There were always lots of sideshows. Years ago these would have included animal menageries, and freak shows, but I never saw either of those - except for a "Bearded Lady" and a "Tattooed Man" when I was quite young! I do remember a wax works exhibit, and a stage show with a juggler, a contortionist and a comedian. The young men would try to impress their friends - and the ladies - by taking on the boxing "champ"- three rounds for fiver (they never made it), or "ringing the bell" by striking a metal plate with a hammer. The most traditional stall was the coconut shy in which one throws a ball at coconuts balanced on posts. Anyone managing to dislodge a coconut wins it. Other stalls allow you to try to hook rubber ducks from a bath of moving water, fire a rifle, arrows or darts at a target, or play Hoop-la! Most of these look deceptively easy. The hoop-la ring fits neatly around a wooden block, but it’s almost impossible for the customer to achieve the perfect angle - which, of course, the barker (attendant) effortlessly demonstrates. Some are blatantly rigged! Basketball in which the ball cannot fit inside the oval rim which looks round from the front, and cannot be viewed from the side because of the netting and prizes. Archery, and air rifles, are easy games to rig with misaligned sights etc., and showmen often price their games above the value of the prizes.

Prizes are known as swag among fairground people, and are supplied by a swagman.
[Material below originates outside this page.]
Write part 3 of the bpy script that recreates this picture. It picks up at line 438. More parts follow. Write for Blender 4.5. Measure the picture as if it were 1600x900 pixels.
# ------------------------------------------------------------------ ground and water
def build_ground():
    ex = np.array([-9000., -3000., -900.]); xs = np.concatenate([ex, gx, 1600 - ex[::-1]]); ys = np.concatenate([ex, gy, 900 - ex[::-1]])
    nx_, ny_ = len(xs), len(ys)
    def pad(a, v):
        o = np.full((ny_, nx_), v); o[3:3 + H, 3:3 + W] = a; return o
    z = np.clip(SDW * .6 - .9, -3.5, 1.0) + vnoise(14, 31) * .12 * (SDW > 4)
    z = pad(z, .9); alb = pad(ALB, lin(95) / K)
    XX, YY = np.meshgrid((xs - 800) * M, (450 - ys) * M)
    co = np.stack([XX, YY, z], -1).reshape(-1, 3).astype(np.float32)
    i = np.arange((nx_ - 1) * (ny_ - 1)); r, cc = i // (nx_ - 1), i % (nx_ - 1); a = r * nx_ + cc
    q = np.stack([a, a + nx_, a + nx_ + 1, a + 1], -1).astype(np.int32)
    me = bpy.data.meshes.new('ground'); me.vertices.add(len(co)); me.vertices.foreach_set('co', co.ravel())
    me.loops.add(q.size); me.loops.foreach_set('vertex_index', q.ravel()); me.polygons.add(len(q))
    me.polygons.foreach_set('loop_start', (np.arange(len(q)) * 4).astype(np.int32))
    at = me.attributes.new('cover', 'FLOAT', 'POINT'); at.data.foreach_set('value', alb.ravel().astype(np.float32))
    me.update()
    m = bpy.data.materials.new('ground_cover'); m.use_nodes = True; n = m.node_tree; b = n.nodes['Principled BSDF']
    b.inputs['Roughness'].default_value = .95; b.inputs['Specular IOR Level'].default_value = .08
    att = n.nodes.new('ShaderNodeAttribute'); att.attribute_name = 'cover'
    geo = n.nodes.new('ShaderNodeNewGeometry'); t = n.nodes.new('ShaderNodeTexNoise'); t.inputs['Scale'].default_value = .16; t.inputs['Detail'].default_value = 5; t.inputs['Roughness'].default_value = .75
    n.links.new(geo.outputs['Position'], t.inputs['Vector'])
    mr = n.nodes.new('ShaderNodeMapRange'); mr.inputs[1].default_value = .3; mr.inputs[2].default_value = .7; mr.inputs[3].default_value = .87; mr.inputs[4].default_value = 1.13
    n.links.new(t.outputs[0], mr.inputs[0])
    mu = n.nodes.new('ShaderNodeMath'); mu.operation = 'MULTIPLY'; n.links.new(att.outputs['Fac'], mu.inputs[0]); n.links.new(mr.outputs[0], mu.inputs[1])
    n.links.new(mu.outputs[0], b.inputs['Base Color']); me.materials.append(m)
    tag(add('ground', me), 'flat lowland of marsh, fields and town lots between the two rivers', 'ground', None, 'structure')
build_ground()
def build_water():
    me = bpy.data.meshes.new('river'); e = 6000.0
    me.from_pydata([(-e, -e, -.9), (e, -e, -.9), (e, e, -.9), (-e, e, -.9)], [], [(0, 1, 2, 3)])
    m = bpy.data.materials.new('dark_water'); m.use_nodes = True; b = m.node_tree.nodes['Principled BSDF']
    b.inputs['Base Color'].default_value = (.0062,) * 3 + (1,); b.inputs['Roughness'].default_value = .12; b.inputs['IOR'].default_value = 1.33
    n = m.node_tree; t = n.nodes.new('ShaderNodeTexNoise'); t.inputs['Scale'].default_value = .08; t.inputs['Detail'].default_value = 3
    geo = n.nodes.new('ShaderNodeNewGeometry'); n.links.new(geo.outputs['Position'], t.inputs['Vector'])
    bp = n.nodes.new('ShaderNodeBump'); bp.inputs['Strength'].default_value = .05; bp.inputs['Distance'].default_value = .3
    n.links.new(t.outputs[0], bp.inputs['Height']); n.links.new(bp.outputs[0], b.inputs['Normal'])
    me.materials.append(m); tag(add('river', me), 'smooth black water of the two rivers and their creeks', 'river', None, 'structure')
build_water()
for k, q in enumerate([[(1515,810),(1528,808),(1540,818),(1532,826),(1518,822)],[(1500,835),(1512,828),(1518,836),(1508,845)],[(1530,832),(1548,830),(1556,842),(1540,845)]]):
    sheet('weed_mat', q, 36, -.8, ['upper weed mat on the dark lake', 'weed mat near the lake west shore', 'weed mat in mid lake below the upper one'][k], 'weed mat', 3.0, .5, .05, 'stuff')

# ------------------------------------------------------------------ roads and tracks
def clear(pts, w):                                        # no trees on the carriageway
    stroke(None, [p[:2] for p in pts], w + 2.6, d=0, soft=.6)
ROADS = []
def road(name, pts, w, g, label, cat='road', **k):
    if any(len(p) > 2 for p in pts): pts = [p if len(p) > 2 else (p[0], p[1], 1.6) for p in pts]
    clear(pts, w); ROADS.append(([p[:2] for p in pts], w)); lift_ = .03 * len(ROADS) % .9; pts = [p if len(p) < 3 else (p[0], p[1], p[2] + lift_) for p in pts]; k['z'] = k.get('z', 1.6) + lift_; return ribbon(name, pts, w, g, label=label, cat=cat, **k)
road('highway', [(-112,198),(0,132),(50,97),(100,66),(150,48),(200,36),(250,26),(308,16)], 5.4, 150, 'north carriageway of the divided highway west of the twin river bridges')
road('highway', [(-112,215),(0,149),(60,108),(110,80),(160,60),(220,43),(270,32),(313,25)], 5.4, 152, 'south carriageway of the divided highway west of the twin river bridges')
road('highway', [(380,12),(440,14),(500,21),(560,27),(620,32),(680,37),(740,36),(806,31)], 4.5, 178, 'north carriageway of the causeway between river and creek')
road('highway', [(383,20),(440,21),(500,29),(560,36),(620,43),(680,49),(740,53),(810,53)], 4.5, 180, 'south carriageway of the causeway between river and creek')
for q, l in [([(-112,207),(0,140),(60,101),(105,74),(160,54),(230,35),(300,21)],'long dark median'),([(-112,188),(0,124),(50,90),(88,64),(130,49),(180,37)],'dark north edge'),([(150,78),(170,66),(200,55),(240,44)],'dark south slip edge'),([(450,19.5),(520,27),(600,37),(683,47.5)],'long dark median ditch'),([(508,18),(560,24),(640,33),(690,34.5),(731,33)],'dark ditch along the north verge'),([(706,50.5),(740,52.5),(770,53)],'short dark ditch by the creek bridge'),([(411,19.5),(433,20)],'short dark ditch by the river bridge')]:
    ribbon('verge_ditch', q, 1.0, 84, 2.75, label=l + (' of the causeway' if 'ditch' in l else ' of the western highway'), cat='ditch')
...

One traditional fairground prize was a goldfish in a small plastic bag, but (luckily for the fish), these have fallen out of favour. Many stalls offered cuddly toys - popular for establishing teenage romances.

The stalls sold food such as brandy snaps, gingerbread, toffee apples, hot dogs, burgers, baked potatoes and, in the Midlands where I come from, hot peas with mint sauce - I can taste them now. Best of all though was the candyfloss (cotton candy) which you watched being made in a big revolving metal drum. Then the server would hold a stick down into the drum and the stuff would somehow magically wind itself around it.

I usually spent all my pocket money, but we always left with lots of stuff - a coconut, cheap ornaments and stuffed toys. My brother invariably won a goldfish in a bag. Other people never seemed to have much luck with fairground fish, which usually died after a few days, but ours thrived and lived out their lives in a tank in the living room.

Many fairground travellers descended from the medieval strollers and players, who have followed this way of life for generations. They have a distinct lifestyle and their own culture based on their nomadic existence. They often travel much the same routes from year to year as did their fathers and grandfathers before them. Their sense of community is strong and few marry "outsiders". Showmen are proud of their heritage and even have their own language, (a mixture of Romany, cant, slang and Parlyaree, a derivative of French, Italian and Pig-Latin).

Fairgrounds aren’t so popular as they once were. I hope that future generations continue to experience them. I know they were the source of many wonderful memories for me.